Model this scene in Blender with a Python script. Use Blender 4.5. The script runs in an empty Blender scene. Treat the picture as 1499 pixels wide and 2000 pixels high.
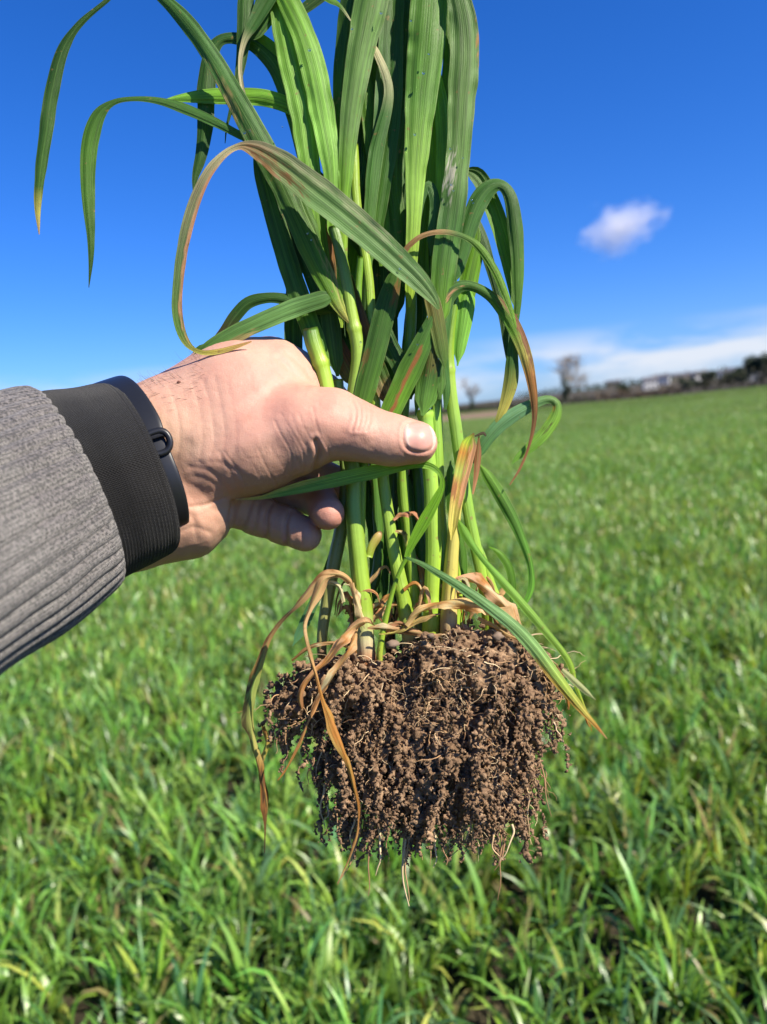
import bpy, math, random
import numpy as np
from mathutils import Vector, Matrix
from mathutils.bvhtree import BVHTree

random.seed(7)
RS = np.random.RandomState(11)
SC = bpy.context.scene
COL = SC.collection
R = math.radians

# ------------------------------------------------------------------ camera
FPX = 1455.0                       # focal length in photograph pixels
CXP, CYP = 749.5, 1000.0
cd = bpy.data.cameras.new('camera')
cd.sensor_fit = 'VERTICAL'; cd.sensor_height = 36.0; cd.sensor_width = 36.0
cd.lens = 18.0 * FPX / 1000.0
cd.clip_start = 0.02; cd.clip_end = 20000
cd.dof.use_dof = True; cd.dof.focus_distance = 0.42
cd.dof.aperture_fstop = cd.lens / 3.7
cam = bpy.data.objects.new('camera', cd); COL.objects.link(cam)
PITCH = math.atan2(190, FPX); ROLL = R(5.2)
CAM_M = Matrix.Translation((0, 0, 1.6)) @ Matrix.Rotation(R(90) - PITCH, 4, 'X') @ Matrix.Rotation(-ROLL, 4, 'Z')
cam.matrix_world = CAM_M
SC.camera = cam

# ------------------------------------------------------------------ world, sun, exposure
SUN_DIR = Vector((0.63, -0.46, 0.70)).normalized()
SUN_EL = math.asin(SUN_DIR.z)
SUN_AZ = math.atan2(SUN_DIR.x, SUN_DIR.y)
W = bpy.data.worlds.new('World'); SC.world = W; W.use_nodes = True
wn = W.node_tree; wn.nodes.clear()
def N(t, typ, **kw):
    n = t.nodes.new(typ)
    for k, v in kw.items():
        if k.startswith('in_'):
            key = k[3:]
            key = int(key) if key.isdigit() else key.replace('_', ' ')
            n.inputs[key].default_value = v
        else: setattr(n, k, v)
    return n
def L(t, a, b): t.links.new(a, b)
def M2(t, op, a, b=None, c=None, clamp=False):
    n = t.nodes.new('ShaderNodeMath'); n.operation = op; n.use_clamp = clamp
    for i, v in enumerate((a, b, c)):
        if v is None: continue
        if isinstance(v, (int, float)): n.inputs[i].default_value = v
        else: t.links.new(v, n.inputs[i])
    return n.outputs[0]
def RAMP(t, fac, stops, interp='LINEAR'):
    n = t.nodes.new('ShaderNodeValToRGB'); n.color_ramp.interpolation = interp
    el = n.color_ramp.elements
    while len(el) > 1: el.remove(el[0])
    el[0].position = stops[0][0]; el[0].color = (*stops[0][1], 1)
    for p, c in stops[1:]:
        e = el.new(p); e.color = (*c, 1)
    if fac is not None: t.links.new(fac, n.inputs[0])
    return n.outputs[0]
def MIX(t, fac, a, b, blend='MIX'):
    n = t.nodes.new('ShaderNodeMix'); n.data_type = 'RGBA'; n.blend_type = blend
    for k, v in ((0, fac), (6, a), (7, b)):
        if isinstance(v, (int, float)): n.inputs[k].default_value = v
        elif isinstance(v, tuple): n.inputs[k].default_value = (*v, 1)
        else: t.links.new(v, n.inputs[k])
    return n.outputs[2]

sky = N(wn, 'ShaderNodeTexSky'); sky.sky_type = 'NISHITA'; sky.sun_disc = False
sky.sun_elevation = SUN_EL; sky.sun_rotation = SUN_AZ
sky.altitude = 0; sky.air_density = 1.0; sky.dust_density = 0.25; sky.ozone_density = 3.5
hsv = N(wn, 'ShaderNodeHueSaturation'); hsv.inputs['Saturation'].default_value = 1.1
hsv.inputs['Value'].default_value = 1.0
wb_ = MIX(wn, 1.0, sky.outputs[0], (0.66, 0.93, 1.62), 'MULTIPLY'); L(wn, wb_, hsv.inputs['Color'])
# a low broken bank of white cloud round the horizon
tc = N(wn, 'ShaderNodeTexCoord'); sep = N(wn, 'ShaderNodeSeparateXYZ'); L(wn, tc.outputs['Generated'], sep.inputs[0])
mp = N(wn, 'ShaderNodeMapping'); mp.inputs['Scale'].default_value = (3.2, 3.2, 15)
mp.inputs['Location'].default_value = (0.35, 0.1, 0.2)
L(wn, tc.outputs['Generated'], mp.inputs[0])
nz = N(wn, 'ShaderNodeTexNoise', in_Scale=1.6, in_Detail=7.0, in_Roughness=0.55, in_Distortion=0.3); L(wn, mp.outputs[0], nz.inputs['Vector'])
el_ = sep.outputs[2]
band = M2(wn, 'MULTIPLY', M2(wn, 'SMOOTH_MIN', M2(wn, 'MULTIPLY', M2(wn, 'SUBTRACT', el_, 0.004), 40), 1.0, 0.3, clamp=True),
          M2(wn, 'MULTIPLY', M2(wn, 'SUBTRACT', 0.088, el_), 26, clamp=True), clamp=True)
cl = M2(wn, 'MULTIPLY', M2(wn, 'MULTIPLY', M2(wn, 'SUBTRACT', nz.outputs[0], 0.37), 5.0, clamp=True), band)
cloud_col = MIX(wn, M2(wn, 'MULTIPLY', cl, 0.9), hsv.outputs[0], (7.6, 8.0, 8.8))
bg = N(wn, 'ShaderNodeBackground'); bg.inputs['Strength'].default_value = 0.051
L(wn, cloud_col, bg.inputs[0])
wo = N(wn, 'ShaderNodeOutputWorld'); L(wn, bg.outputs[0], wo.inputs[0])

sl = bpy.data.lights.new('sun', 'SUN'); sl.energy = 4.7; sl.angle = R(0.53); sl.color = (1.0, 0.91, 0.76)
so = bpy.data.objects.new('sun', sl); COL.objects.link(so)
so.rotation_euler = (-SUN_DIR).to_track_quat('-Z', 'Y').to_euler()
so.location = (3, -3, 6)
SC.view_settings.view_transform = 'Standard'; SC.view_settings.look = 'None'
SC.view_settings.exposure = 1.10; SC.view_settings.gamma = 1.0; SC.view_settings.use_curve_mapping = False
SC.cycles.max_bounces = 6; SC.cycles.transparent_max_bounces = 12
SC.cycles.volume_bounces = 2
SC.cycles.use_denoising = True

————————

Do not include the images; transcribe the rest of the listing exactly.

- _SOLUTION_:
Model this scene in Blender with a Python script. Use Blender 4.5. The script runs in an empty Blender scene. Treat the picture as 1499 pixels wide and 2000 pixels high.
import bpy, math, random
import numpy as np
from mathutils import Vector, Matrix
from mathutils.bvhtree import BVHTree

random.seed(7)
RS = np.random.RandomState(11)
SC = bpy.context.scene
COL = SC.collection
R = math.radians

# ------------------------------------------------------------------ camera
FPX = 1455.0                       # focal length in photograph pixels
CXP, CYP = 749.5, 1000.0
cd = bpy.data.cameras.new('camera')
cd.sensor_fit = 'VERTICAL'; cd.sensor_height = 36.0; cd.sensor_width = 36.0
cd.lens = 18.0 * FPX / 1000.0
cd.clip_start = 0.02; cd.clip_end = 20000
cd.dof.use_dof = True; cd.dof.focus_distance = 0.42
cd.dof.aperture_fstop = cd.lens / 3.7
cam = bpy.data.objects.new('camera', cd); COL.objects.link(cam)
PITCH = math.atan2(190, FPX); ROLL = R(5.2)
CAM_M = Matrix.Translation((0, 0, 1.6)) @ Matrix.Rotation(R(90) - PITCH, 4, 'X') @ Matrix.Rotation(-ROLL, 4, 'Z')
cam.matrix_world = CAM_M
SC.camera = cam

# ------------------------------------------------------------------ world, sun, exposure
SUN_DIR = Vector((0.63, -0.46, 0.70)).normalized()
SUN_EL = math.asin(SUN_DIR.z)
SUN_AZ = math.atan2(SUN_DIR.x, SUN_DIR.y)
W = bpy.data.worlds.new('World'); SC.world = W; W.use_nodes = True
wn = W.node_tree; wn.nodes.clear()
def N(t, typ, **kw):
    n = t.nodes.new(typ)
    for k, v in kw.items():
        if k.startswith('in_'):
            key = k[3:]
            key = int(key) if key.isdigit() else key.replace('_', ' ')
            n.inputs[key].default_value = v
        else: setattr(n, k, v)
    return n
def L(t, a, b): t.links.new(a, b)
def M2(t, op, a, b=None, c=None, clamp=False):
    n = t.nodes.new('ShaderNodeMath'); n.operation = op; n.use_clamp = clamp
    for i, v in enumerate((a, b, c)):
        if v is None: continue
        if isinstance(v, (int, float)): n.inputs[i].default_value = v
        else: t.links.new(v, n.inputs[i])
    return n.outputs[0]
def RAMP(t, fac, stops, interp='LINEAR'):
    n = t.nodes.new('ShaderNodeValToRGB'); n.color_ramp.interpolation = interp
    el = n.color_ramp.elements
    while len(el) > 1: el.remove(el[0])
    el[0].position = stops[0][0]; el[0].color = (*stops[0][1], 1)
    for p, c in stops[1:]:
        e = el.new(p); e.color = (*c, 1)
    if fac is not None: t.links.new(fac, n.inputs[0])
    return n.outputs[0]
def MIX(t, fac, a, b, blend='MIX'):
    n = t.nodes.new('ShaderNodeMix'); n.data_type = 'RGBA'; n.blend_type = blend
    for k, v in ((0, fac), (6, a), (7, b)):
        if isinstance(v, (int, float)): n.inputs[k].default_value = v
        elif isinstance(v, tuple): n.inputs[k].default_value = (*v, 1)
        else: t.links.new(v, n.inputs[k])
    return n.outputs[2]

sky = N(wn, 'ShaderNodeTexSky'); sky.sky_type = 'NISHITA'; sky.sun_disc = False
sky.sun_elevation = SUN_EL; sky.sun_rotation = SUN_AZ
sky.altitude = 0; sky.air_density = 1.0; sky.dust_density = 0.25; sky.ozone_density = 3.5
hsv = N(wn, 'ShaderNodeHueSaturation'); hsv.inputs['Saturation'].default_value = 1.1
hsv.inputs['Value'].default_value = 1.0
wb_ = MIX(wn, 1.0, sky.outputs[0], (0.66, 0.93, 1.62), 'MULTIPLY'); L(wn, wb_, hsv.inputs['Color'])
# a low broken bank of white cloud round the horizon
tc = N(wn, 'ShaderNodeTexCoord'); sep = N(wn, 'ShaderNodeSeparateXYZ'); L(wn, tc.outputs['Generated'], sep.inputs[0])
mp = N(wn, 'ShaderNodeMapping'); mp.inputs['Scale'].default_value = (3.2, 3.2, 15)
mp.inputs['Location'].default_value = (0.35, 0.1, 0.2)
L(wn, tc.outputs['Generated'], mp.inputs[0])
nz = N(wn, 'ShaderNodeTexNoise', in_Scale=1.6, in_Detail=7.0, in_Roughness=0.55, in_Distortion=0.3); L(wn, mp.outputs[0], nz.inputs['Vector'])
el_ = sep.outputs[2]
band = M2(wn, 'MULTIPLY', M2(wn, 'SMOOTH_MIN', M2(wn, 'MULTIPLY', M2(wn, 'SUBTRACT', el_, 0.004), 40), 1.0, 0.3, clamp=True),
          M2(wn, 'MULTIPLY', M2(wn, 'SUBTRACT', 0.088, el_), 26, clamp=True), clamp=True)
cl = M2(wn, 'MULTIPLY', M2(wn, 'MULTIPLY', M2(wn, 'SUBTRACT', nz.outputs[0], 0.37), 5.0, clamp=True), band)
cloud_col = MIX(wn, M2(wn, 'MULTIPLY', cl, 0.9), hsv.outputs[0], (7.6, 8.0, 8.8))
bg = N(wn, 'ShaderNodeBackground'); bg.inputs['Strength'].default_value = 0.051
L(wn, cloud_col, bg.inputs[0])
wo = N(wn, 'ShaderNodeOutputWorld'); L(wn, bg.outputs[0], wo.inputs[0])

sl = bpy.data.lights.new('sun', 'SUN'); sl.energy = 4.7; sl.angle = R(0.53); sl.color = (1.0, 0.91, 0.76)
so = bpy.data.objects.new('sun', sl); COL.objects.link(so)
so.rotation_euler = (-SUN_DIR).to_track_quat('-Z', 'Y').to_euler()
so.location = (3, -3, 6)
SC.view_settings.view_transform = 'Standard'; SC.view_settings.look = 'None'
SC.view_settings.exposure = 1.10; SC.view_settings.gamma = 1.0; SC.view_settings.use_curve_mapping = False
SC.cycles.max_bounces = 6; SC.cycles.transparent_max_bounces = 12
SC.cycles.volume_bounces = 2
SC.cycles.use_denoising = True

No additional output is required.